- [Source data]
════════

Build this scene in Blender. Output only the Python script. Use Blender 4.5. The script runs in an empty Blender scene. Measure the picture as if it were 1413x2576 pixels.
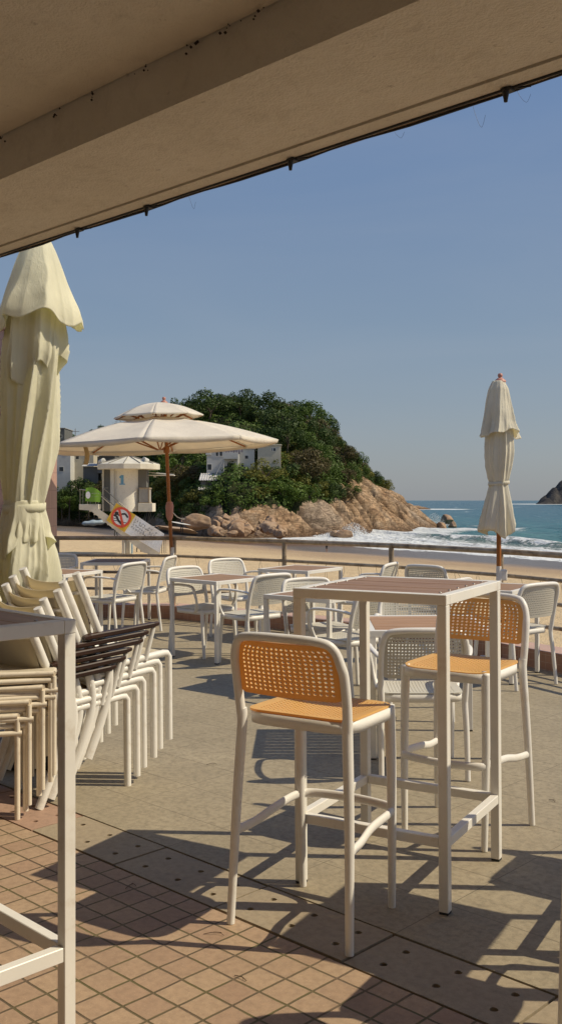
import bpy, math, random
import numpy as np
from mathutils import Vector, Matrix, noise
R = math.radians
scene = bpy.context.scene
COL = scene.collection
rnd = random.Random(7)

# ------------------------------------------------------------------ camera
CAM_H = 1.43
cam_data = bpy.data.cameras.new("camera")
cam = bpy.data.objects.new("camera", cam_data)
COL.objects.link(cam)
cam.location = (0, 0, CAM_H)
cam.rotation_euler = (R(90), 0, 0)
cam_data.sensor_fit = 'VERTICAL'
cam_data.sensor_height = 36.0
cam_data.lens = 36.0 * 2490 / 2576
cam_data.shift_y = -32.0 / 2576
cam_data.clip_start = 0.05
cam_data.clip_end = 20000
scene.camera = cam

# ------------------------------------------------------------------ light
SUN_DIR = Vector((1.0, -0.09, 1.10)).normalized()      # towards the sun
EL = math.asin(SUN_DIR.z)
AZ = math.atan2(SUN_DIR.x, SUN_DIR.y)                  # clockwise from +Y
world = bpy.data.worlds.new("World")
scene.world = world
world.use_nodes = True
wn = world.node_tree
for n in list(wn.nodes): wn.nodes.remove(n)
sky = wn.nodes.new('ShaderNodeTexSky')
sky.sky_type = 'NISHITA'
sky.sun_disc = False
sky.sun_elevation = EL
sky.sun_rotation = AZ
sky.altitude = 0
sky.air_density = 1.0
sky.dust_density = 1.0
sky.ozone_density = 1.5
wb = wn.nodes.new('ShaderNodeBackground')
wb.inputs['Strength'].default_value = 0.081
wo = wn.nodes.new('ShaderNodeOutputWorld')
# pale marine haze low in the sky
tcw = wn.nodes.new('ShaderNodeTexCoord'); spw = wn.nodes.new('ShaderNodeSeparateXYZ')
wn.links.new(tcw.outputs['Generated'], spw.inputs[0])
rmp = wn.nodes.new('ShaderNodeValToRGB'); wn.links.new(spw.outputs[2], rmp.inputs[0])
cr = rmp.color_ramp
cr.elements[0].position = 0.0; cr.elements[0].color = (.355, .385, .430, 1)
cr.elements[1].position = 1.0; cr.elements[1].color = (.13, .24, .55, 1)
e = cr.elements.new(.16); e.color = (.262, .350, .470, 1)
e = cr.elements.new(.38); e.color = (.180, .292, .520, 1)
mul = wn.nodes.new('ShaderNodeMix'); mul.data_type = 'RGBA'; mul.blend_type = 'MULTIPLY'; mul.inputs[0].default_value = 1
wn.links.new(rmp.outputs[0], mul.inputs[6]); mul.inputs[7].default_value = (10, 10, 10, 1)
mxw = wn.nodes.new('ShaderNodeMix'); mxw.data_type = 'RGBA'; mxw.inputs[0].default_value = .68
wn.links.new(sky.outputs[0], mxw.inputs[6]); wn.links.new(mul.outputs[2], mxw.inputs[7])
wmap = wn.nodes.new('ShaderNodeMapping'); wmap.inputs['Scale'].default_value = (1.4, 1.4, 7.0); wmap.inputs['Rotation'].default_value = (.1, .25, .3)
wn.links.new(tcw.outputs['Generated'], wmap.inputs[0])
wno = wn.nodes.new('ShaderNodeTexNoise'); wno.inputs['Scale'].default_value = 1.6; wno.inputs['Detail'].default_value = 6; wno.inputs['Distortion'].default_value = .8
wn.links.new(wmap.outputs[0], wno.inputs['Vector'])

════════

- [What needs to be done] Write the lines above out again exactly, without any of their pictures.

- [Exercise output]
Build this scene in Blender. Output only the Python script. Use Blender 4.5. The script runs in an empty Blender scene. Measure the picture as if it were 1413x2576 pixels.
import bpy, math, random
import numpy as np
from mathutils import Vector, Matrix, noise
R = math.radians
scene = bpy.context.scene
COL = scene.collection
rnd = random.Random(7)

# ------------------------------------------------------------------ camera
CAM_H = 1.43
cam_data = bpy.data.cameras.new("camera")
cam = bpy.data.objects.new("camera", cam_data)
COL.objects.link(cam)
cam.location = (0, 0, CAM_H)
cam.rotation_euler = (R(90), 0, 0)
cam_data.sensor_fit = 'VERTICAL'
cam_data.sensor_height = 36.0
cam_data.lens = 36.0 * 2490 / 2576
cam_data.shift_y = -32.0 / 2576
cam_data.clip_start = 0.05
cam_data.clip_end = 20000
scene.camera = cam

# ------------------------------------------------------------------ light
SUN_DIR = Vector((1.0, -0.09, 1.10)).normalized()      # towards the sun
EL = math.asin(SUN_DIR.z)
AZ = math.atan2(SUN_DIR.x, SUN_DIR.y)                  # clockwise from +Y
world = bpy.data.worlds.new("World")
scene.world = world
world.use_nodes = True
wn = world.node_tree
for n in list(wn.nodes): wn.nodes.remove(n)
sky = wn.nodes.new('ShaderNodeTexSky')
sky.sky_type = 'NISHITA'
sky.sun_disc = False
sky.sun_elevation = EL
sky.sun_rotation = AZ
sky.altitude = 0
sky.air_density = 1.0
sky.dust_density = 1.0
sky.ozone_density = 1.5
wb = wn.nodes.new('ShaderNodeBackground')
wb.inputs['Strength'].default_value = 0.081
wo = wn.nodes.new('ShaderNodeOutputWorld')
# pale marine haze low in the sky
tcw = wn.nodes.new('ShaderNodeTexCoord'); spw = wn.nodes.new('ShaderNodeSeparateXYZ')
wn.links.new(tcw.outputs['Generated'], spw.inputs[0])
rmp = wn.nodes.new('ShaderNodeValToRGB'); wn.links.new(spw.outputs[2], rmp.inputs[0])
cr = rmp.color_ramp
cr.elements[0].position = 0.0; cr.elements[0].color = (.355, .385, .430, 1)
cr.elements[1].position = 1.0; cr.elements[1].color = (.13, .24, .55, 1)
e = cr.elements.new(.16); e.color = (.262, .350, .470, 1)
e = cr.elements.new(.38); e.color = (.180, .292, .520, 1)
mul = wn.nodes.new('ShaderNodeMix'); mul.data_type = 'RGBA'; mul.blend_type = 'MULTIPLY'; mul.inputs[0].default_value = 1
wn.links.new(rmp.outputs[0], mul.inputs[6]); mul.inputs[7].default_value = (10, 10, 10, 1)
mxw = wn.nodes.new('ShaderNodeMix'); mxw.data_type = 'RGBA'; mxw.inputs[0].default_value = .68
wn.links.new(sky.outputs[0], mxw.inputs[6]); wn.links.new(mul.outputs[2], mxw.inputs[7])
wmap = wn.nodes.new('ShaderNodeMapping'); wmap.inputs['Scale'].default_value = (1.4, 1.4, 7.0); wmap.inputs['Rotation'].default_value = (.1, .25, .3)
wn.links.new(tcw.outputs['Generated'], wmap.inputs[0])
wno = wn.nodes.new('ShaderNodeTexNoise'); wno.inputs['Scale'].default_value = 1.6; wno.inputs['Detail'].default_value = 6; wno.inputs['Distortion'].default_value = .8
wn.links.new(wmap.outputs[0], wno.inputs['Vector'])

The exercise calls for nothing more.